■ **Description of the task**
Pull out every line below that contains the word "scene".

——

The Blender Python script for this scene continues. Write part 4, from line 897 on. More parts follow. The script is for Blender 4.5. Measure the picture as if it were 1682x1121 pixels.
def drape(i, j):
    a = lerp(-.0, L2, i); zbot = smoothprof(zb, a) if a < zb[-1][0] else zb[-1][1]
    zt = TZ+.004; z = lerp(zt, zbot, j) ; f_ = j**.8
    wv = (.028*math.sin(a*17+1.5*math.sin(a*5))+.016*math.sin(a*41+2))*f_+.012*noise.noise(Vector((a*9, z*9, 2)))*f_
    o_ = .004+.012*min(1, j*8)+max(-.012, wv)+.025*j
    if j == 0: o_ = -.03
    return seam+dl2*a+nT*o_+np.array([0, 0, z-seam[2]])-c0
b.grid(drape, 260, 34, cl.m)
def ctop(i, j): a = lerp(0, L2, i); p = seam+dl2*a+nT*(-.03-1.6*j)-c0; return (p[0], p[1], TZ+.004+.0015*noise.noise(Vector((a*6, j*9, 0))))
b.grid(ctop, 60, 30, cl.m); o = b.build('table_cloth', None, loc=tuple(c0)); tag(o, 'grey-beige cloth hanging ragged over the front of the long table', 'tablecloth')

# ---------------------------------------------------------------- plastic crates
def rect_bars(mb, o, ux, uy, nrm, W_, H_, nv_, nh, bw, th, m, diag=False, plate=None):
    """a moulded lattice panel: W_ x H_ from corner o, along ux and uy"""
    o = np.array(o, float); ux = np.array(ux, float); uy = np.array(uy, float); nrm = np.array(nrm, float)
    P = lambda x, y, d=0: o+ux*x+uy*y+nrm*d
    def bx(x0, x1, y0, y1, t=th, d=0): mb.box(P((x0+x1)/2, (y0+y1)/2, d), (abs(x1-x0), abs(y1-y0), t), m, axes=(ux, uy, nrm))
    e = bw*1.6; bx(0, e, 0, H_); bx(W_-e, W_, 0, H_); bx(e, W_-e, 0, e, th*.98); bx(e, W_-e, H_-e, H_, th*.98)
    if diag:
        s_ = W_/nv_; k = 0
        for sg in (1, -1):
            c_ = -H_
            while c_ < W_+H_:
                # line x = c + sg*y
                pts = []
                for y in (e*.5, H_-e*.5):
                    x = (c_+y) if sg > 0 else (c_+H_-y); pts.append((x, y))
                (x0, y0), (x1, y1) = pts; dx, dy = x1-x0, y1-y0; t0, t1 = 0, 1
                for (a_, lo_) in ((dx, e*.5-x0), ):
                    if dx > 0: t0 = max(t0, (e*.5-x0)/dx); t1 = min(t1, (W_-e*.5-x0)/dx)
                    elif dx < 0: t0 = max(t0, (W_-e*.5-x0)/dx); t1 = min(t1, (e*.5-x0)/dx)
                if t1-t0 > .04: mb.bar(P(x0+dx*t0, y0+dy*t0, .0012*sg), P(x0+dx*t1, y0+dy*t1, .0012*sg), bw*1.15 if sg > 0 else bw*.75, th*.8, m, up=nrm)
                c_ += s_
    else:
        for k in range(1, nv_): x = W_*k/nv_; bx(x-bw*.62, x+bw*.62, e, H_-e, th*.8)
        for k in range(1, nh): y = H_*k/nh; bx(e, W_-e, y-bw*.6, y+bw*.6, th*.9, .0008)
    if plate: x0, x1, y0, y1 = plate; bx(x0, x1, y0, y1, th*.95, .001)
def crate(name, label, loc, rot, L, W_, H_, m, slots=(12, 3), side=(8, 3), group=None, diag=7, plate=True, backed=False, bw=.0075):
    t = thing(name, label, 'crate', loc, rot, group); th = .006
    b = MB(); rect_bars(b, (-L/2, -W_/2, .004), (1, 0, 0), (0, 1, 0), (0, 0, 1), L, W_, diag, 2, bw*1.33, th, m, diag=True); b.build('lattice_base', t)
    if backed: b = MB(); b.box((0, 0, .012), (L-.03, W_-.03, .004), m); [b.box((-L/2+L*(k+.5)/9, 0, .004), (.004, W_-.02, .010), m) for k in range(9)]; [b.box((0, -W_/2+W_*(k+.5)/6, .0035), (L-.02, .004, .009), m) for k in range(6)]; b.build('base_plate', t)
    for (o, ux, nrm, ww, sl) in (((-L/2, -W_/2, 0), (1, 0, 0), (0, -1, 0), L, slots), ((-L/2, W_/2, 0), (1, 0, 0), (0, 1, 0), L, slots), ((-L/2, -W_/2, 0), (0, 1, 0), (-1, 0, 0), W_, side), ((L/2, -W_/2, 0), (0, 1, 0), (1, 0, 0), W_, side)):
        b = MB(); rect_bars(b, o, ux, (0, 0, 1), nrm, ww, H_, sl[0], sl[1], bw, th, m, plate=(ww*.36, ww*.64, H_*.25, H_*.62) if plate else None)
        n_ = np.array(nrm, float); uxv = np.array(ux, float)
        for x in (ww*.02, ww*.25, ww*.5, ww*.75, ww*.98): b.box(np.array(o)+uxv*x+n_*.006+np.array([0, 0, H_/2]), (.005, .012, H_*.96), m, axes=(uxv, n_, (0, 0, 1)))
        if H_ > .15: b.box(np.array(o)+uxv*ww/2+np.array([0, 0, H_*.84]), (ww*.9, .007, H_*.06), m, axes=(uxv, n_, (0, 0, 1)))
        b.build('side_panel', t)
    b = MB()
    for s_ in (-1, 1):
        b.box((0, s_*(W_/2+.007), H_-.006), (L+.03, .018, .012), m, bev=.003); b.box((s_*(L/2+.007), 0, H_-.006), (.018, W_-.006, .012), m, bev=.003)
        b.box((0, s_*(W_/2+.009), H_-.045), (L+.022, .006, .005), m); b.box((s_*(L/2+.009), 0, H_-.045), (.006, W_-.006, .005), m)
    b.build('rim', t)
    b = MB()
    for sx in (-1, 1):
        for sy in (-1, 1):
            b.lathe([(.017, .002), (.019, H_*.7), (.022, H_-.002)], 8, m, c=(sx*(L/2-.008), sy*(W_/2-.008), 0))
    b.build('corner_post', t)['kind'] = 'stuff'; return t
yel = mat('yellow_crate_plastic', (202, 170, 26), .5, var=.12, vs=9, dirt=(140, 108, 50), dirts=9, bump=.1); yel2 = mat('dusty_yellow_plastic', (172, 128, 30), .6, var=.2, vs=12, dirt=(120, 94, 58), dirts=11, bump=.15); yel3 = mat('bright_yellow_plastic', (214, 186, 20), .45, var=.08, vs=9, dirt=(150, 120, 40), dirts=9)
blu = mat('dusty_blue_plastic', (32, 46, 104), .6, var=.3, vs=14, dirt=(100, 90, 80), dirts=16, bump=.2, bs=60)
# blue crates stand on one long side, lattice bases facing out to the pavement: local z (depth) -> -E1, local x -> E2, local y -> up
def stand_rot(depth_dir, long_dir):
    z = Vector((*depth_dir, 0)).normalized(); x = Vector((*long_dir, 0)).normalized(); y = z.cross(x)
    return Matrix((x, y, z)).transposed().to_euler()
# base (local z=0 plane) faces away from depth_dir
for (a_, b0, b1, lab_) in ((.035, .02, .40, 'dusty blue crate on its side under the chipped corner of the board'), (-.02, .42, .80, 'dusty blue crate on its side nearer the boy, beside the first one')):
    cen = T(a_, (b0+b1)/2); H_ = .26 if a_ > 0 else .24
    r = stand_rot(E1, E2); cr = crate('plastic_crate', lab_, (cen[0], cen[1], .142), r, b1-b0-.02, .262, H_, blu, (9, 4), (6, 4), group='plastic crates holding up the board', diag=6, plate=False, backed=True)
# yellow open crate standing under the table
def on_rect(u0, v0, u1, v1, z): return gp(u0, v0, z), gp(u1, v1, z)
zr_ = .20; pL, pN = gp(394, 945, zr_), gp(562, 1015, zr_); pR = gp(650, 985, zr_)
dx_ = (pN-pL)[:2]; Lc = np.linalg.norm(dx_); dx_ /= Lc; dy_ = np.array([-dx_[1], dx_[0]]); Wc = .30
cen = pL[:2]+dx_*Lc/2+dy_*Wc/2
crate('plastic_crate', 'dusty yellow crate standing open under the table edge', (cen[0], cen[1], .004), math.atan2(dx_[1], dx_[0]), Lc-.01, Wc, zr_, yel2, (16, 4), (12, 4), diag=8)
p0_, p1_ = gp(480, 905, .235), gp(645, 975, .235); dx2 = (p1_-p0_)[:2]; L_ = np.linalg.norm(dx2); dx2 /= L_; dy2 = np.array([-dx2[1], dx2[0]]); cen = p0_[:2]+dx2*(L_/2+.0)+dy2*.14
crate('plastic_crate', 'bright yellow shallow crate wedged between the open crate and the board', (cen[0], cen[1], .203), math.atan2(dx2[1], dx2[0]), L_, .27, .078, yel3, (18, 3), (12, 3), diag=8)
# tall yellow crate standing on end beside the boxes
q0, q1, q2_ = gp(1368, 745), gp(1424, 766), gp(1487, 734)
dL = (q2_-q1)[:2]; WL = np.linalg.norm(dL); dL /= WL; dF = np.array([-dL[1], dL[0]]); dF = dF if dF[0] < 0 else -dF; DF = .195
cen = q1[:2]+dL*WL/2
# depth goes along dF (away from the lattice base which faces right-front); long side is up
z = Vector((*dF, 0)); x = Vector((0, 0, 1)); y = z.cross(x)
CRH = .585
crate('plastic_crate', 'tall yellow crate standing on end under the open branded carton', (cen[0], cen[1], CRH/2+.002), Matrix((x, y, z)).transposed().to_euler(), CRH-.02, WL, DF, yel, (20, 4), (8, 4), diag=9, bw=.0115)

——

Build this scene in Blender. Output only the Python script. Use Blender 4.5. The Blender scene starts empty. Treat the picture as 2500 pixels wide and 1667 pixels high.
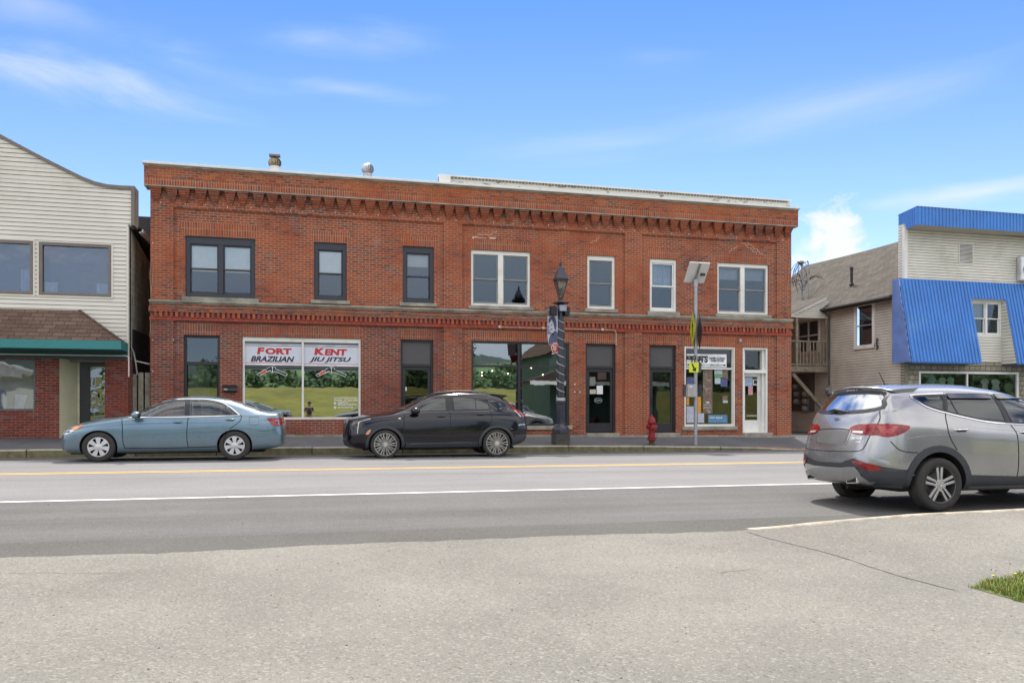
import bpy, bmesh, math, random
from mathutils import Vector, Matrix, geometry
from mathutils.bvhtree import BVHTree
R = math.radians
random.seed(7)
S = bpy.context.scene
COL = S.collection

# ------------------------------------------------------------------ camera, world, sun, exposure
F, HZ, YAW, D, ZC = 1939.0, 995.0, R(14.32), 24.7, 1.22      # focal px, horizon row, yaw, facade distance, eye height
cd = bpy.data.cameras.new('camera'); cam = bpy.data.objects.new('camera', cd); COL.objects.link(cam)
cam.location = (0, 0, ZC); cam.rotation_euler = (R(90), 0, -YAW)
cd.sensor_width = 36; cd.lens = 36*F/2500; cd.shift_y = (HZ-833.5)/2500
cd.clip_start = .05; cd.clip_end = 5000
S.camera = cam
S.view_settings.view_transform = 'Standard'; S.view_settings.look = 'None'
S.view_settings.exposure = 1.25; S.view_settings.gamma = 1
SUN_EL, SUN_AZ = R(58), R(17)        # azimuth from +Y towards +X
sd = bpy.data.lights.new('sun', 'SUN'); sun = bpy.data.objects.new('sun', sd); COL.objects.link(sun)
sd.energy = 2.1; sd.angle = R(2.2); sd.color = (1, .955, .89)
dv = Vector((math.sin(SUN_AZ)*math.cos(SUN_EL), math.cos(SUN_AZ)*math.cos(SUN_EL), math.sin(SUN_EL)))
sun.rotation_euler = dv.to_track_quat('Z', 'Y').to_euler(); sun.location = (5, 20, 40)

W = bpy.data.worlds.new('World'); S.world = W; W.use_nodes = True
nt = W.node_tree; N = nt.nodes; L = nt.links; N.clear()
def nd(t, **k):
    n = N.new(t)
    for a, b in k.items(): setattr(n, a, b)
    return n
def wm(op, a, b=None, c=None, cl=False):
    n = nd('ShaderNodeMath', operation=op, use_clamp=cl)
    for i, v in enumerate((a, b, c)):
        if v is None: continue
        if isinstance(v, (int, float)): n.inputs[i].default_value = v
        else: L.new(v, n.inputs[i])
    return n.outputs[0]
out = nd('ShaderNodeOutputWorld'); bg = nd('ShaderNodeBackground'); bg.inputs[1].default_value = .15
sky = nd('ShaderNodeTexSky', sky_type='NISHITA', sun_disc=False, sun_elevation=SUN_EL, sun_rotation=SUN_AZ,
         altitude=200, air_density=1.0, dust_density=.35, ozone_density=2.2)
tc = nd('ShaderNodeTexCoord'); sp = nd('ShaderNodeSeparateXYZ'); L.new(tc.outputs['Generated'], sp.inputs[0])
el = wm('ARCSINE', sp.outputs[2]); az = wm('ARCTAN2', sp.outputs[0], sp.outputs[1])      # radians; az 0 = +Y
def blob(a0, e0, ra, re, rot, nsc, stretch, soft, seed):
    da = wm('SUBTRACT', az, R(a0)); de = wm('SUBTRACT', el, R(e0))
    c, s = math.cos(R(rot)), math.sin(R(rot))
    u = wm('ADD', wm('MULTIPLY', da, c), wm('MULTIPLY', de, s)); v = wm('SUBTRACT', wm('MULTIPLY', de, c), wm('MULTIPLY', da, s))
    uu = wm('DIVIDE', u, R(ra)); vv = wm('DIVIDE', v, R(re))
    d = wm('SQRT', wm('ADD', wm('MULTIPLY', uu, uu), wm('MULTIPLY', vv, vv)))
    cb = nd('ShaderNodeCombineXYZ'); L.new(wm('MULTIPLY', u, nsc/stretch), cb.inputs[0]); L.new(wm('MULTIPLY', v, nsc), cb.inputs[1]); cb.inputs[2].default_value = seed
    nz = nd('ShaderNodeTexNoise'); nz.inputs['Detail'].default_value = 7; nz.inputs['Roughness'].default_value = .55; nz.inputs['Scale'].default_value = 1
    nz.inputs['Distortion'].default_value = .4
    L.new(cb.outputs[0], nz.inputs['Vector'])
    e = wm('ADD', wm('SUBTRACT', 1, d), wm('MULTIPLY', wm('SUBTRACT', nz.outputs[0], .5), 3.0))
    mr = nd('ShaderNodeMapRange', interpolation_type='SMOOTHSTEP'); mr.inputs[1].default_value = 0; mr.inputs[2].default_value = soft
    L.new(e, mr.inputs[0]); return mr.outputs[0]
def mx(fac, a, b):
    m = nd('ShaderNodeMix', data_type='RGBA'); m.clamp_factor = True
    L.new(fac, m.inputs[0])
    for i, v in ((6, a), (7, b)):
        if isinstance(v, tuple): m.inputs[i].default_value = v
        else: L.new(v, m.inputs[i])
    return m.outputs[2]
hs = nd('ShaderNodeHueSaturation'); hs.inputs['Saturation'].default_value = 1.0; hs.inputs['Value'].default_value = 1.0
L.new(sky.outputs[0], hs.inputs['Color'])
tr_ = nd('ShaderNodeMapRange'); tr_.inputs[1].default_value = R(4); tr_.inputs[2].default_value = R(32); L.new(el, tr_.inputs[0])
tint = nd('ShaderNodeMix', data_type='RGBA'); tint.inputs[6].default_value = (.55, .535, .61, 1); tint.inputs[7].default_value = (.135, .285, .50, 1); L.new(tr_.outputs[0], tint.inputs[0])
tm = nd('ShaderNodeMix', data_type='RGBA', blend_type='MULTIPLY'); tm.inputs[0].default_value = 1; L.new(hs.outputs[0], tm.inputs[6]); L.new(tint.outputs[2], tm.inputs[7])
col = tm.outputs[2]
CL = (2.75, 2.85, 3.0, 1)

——

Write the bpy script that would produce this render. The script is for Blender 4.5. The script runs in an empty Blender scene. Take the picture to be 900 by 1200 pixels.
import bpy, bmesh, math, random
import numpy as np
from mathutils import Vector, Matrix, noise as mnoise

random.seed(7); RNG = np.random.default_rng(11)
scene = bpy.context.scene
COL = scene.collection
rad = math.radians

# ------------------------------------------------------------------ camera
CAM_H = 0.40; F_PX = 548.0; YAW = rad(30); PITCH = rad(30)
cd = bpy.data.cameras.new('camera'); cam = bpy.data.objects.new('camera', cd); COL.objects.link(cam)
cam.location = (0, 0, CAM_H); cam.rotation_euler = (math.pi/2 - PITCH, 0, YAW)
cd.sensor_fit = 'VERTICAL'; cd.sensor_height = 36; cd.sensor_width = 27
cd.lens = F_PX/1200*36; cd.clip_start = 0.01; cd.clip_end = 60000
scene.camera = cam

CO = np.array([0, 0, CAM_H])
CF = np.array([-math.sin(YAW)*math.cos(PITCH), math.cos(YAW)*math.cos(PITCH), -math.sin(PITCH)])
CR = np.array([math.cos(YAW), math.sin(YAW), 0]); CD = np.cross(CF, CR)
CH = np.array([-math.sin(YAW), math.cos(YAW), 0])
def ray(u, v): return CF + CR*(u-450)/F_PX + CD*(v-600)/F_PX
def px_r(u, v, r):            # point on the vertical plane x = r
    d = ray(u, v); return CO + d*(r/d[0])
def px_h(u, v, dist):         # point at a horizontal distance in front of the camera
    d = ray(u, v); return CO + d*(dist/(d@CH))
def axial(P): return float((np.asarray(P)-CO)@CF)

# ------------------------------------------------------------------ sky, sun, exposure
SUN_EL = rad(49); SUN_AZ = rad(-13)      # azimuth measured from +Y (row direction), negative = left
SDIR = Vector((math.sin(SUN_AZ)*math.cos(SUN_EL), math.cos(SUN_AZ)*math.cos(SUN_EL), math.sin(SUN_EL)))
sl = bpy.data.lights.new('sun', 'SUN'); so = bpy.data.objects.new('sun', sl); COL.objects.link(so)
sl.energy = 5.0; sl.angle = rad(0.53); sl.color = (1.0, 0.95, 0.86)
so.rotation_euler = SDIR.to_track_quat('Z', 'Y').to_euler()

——

■ **Written answer**
The Blender Python script for this scene continues. Write part 4, from line 897 on. More parts follow. The script is for Blender 4.5. Measure the picture as if it were 1682x1121 pixels.
Build this scene in Blender. Output only the Python script. Use Blender 4.5. The Blender scene starts empty. Treat the picture as 2500 pixels wide and 1667 pixels high.
S = bpy.context.scene
Write the bpy script that would produce this render. The script is for Blender 4.5. The script runs in an empty Blender scene. Take the picture to be 900 by 1200 pixels.
scene = bpy.context.scene
COL = scene.collection
scene.camera = cam